YOUR OBJECTIVE: Type out the material below exactly.

— begin AVAILABLE DATA —

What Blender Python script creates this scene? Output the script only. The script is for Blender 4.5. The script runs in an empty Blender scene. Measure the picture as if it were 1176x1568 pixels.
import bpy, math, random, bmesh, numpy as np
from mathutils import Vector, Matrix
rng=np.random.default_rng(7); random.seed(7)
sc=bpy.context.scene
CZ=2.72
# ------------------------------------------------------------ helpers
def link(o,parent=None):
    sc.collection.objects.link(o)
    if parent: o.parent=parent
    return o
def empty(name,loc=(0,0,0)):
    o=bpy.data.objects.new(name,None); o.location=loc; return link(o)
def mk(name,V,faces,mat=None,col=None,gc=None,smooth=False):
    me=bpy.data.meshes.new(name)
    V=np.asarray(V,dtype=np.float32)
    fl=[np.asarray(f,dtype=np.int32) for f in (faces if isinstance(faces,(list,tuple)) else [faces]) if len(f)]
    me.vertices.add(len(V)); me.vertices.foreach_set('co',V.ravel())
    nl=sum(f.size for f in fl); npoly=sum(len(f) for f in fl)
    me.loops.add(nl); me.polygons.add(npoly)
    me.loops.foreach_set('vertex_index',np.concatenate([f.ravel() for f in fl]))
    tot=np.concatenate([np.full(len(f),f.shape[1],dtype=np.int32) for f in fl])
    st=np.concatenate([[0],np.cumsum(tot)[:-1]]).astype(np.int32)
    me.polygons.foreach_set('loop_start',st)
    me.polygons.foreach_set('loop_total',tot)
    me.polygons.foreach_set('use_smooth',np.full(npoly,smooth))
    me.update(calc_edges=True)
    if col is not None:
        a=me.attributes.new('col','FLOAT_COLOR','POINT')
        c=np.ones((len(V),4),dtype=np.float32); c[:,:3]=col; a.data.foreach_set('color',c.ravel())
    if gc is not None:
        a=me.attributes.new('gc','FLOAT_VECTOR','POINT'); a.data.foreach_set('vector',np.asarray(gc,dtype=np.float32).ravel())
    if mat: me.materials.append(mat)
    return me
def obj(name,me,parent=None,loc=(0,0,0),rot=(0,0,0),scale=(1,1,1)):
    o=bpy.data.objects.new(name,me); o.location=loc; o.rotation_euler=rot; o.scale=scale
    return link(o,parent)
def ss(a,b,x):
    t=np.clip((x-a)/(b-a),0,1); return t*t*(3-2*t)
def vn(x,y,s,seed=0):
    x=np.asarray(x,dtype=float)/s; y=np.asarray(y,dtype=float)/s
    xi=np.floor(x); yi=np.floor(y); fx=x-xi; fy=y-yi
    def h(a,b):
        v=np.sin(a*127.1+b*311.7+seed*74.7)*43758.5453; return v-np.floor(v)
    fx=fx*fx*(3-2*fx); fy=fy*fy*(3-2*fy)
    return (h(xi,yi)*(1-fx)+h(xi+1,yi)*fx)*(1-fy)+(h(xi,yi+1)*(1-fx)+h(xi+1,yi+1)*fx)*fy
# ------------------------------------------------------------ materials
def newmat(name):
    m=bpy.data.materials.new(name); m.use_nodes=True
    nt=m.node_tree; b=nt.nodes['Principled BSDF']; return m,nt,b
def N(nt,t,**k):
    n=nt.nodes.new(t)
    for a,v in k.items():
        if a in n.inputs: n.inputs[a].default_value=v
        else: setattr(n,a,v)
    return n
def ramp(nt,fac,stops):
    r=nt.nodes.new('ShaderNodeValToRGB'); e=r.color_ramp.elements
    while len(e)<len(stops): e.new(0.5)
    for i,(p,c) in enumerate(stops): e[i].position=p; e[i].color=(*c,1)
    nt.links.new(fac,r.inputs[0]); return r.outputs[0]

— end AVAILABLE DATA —

RESULT FOR THIS EXERCISE:
What Blender Python script creates this scene? Output the script only. The script is for Blender 4.5. The script runs in an empty Blender scene. Measure the picture as if it were 1176x1568 pixels.
import bpy, math, random, bmesh, numpy as np
from mathutils import Vector, Matrix
rng=np.random.default_rng(7); random.seed(7)
sc=bpy.context.scene
CZ=2.72
# ------------------------------------------------------------ helpers
def link(o,parent=None):
    sc.collection.objects.link(o)
    if parent: o.parent=parent
    return o
def empty(name,loc=(0,0,0)):
    o=bpy.data.objects.new(name,None); o.location=loc; return link(o)
def mk(name,V,faces,mat=None,col=None,gc=None,smooth=False):
    me=bpy.data.meshes.new(name)
    V=np.asarray(V,dtype=np.float32)
    fl=[np.asarray(f,dtype=np.int32) for f in (faces if isinstance(faces,(list,tuple)) else [faces]) if len(f)]
    me.vertices.add(len(V)); me.vertices.foreach_set('co',V.ravel())
    nl=sum(f.size for f in fl); npoly=sum(len(f) for f in fl)
    me.loops.add(nl); me.polygons.add(npoly)
    me.loops.foreach_set('vertex_index',np.concatenate([f.ravel() for f in fl]))
    tot=np.concatenate([np.full(len(f),f.shape[1],dtype=np.int32) for f in fl])
    st=np.concatenate([[0],np.cumsum(tot)[:-1]]).astype(np.int32)
    me.polygons.foreach_set('loop_start',st)
    me.polygons.foreach_set('loop_total',tot)
    me.polygons.foreach_set('use_smooth',np.full(npoly,smooth))
    me.update(calc_edges=True)
    if col is not None:
        a=me.attributes.new('col','FLOAT_COLOR','POINT')
        c=np.ones((len(V),4),dtype=np.float32); c[:,:3]=col; a.data.foreach_set('color',c.ravel())
    if gc is not None:
        a=me.attributes.new('gc','FLOAT_VECTOR','POINT'); a.data.foreach_set('vector',np.asarray(gc,dtype=np.float32).ravel())
    if mat: me.materials.append(mat)
    return me
def obj(name,me,parent=None,loc=(0,0,0),rot=(0,0,0),scale=(1,1,1)):
    o=bpy.data.objects.new(name,me); o.location=loc; o.rotation_euler=rot; o.scale=scale
    return link(o,parent)
def ss(a,b,x):
    t=np.clip((x-a)/(b-a),0,1); return t*t*(3-2*t)
def vn(x,y,s,seed=0):
    x=np.asarray(x,dtype=float)/s; y=np.asarray(y,dtype=float)/s
    xi=np.floor(x); yi=np.floor(y); fx=x-xi; fy=y-yi
    def h(a,b):
        v=np.sin(a*127.1+b*311.7+seed*74.7)*43758.5453; return v-np.floor(v)
    fx=fx*fx*(3-2*fx); fy=fy*fy*(3-2*fy)
    return (h(xi,yi)*(1-fx)+h(xi+1,yi)*fx)*(1-fy)+(h(xi,yi+1)*(1-fx)+h(xi+1,yi+1)*fx)*fy
# ------------------------------------------------------------ materials
def newmat(name):
    m=bpy.data.materials.new(name); m.use_nodes=True
    nt=m.node_tree; b=nt.nodes['Principled BSDF']; return m,nt,b
def N(nt,t,**k):
    n=nt.nodes.new(t)
    for a,v in k.items():
        if a in n.inputs: n.inputs[a].default_value=v
        else: setattr(n,a,v)
    return n
def ramp(nt,fac,stops):
    r=nt.nodes.new('ShaderNodeValToRGB'); e=r.color_ramp.elements
    while len(e)<len(stops): e.new(0.5)
    for i,(p,c) in enumerate(stops): e[i].position=p; e[i].color=(*c,1)
    nt.links.new(fac,r.inputs[0]); return r.outputs[0]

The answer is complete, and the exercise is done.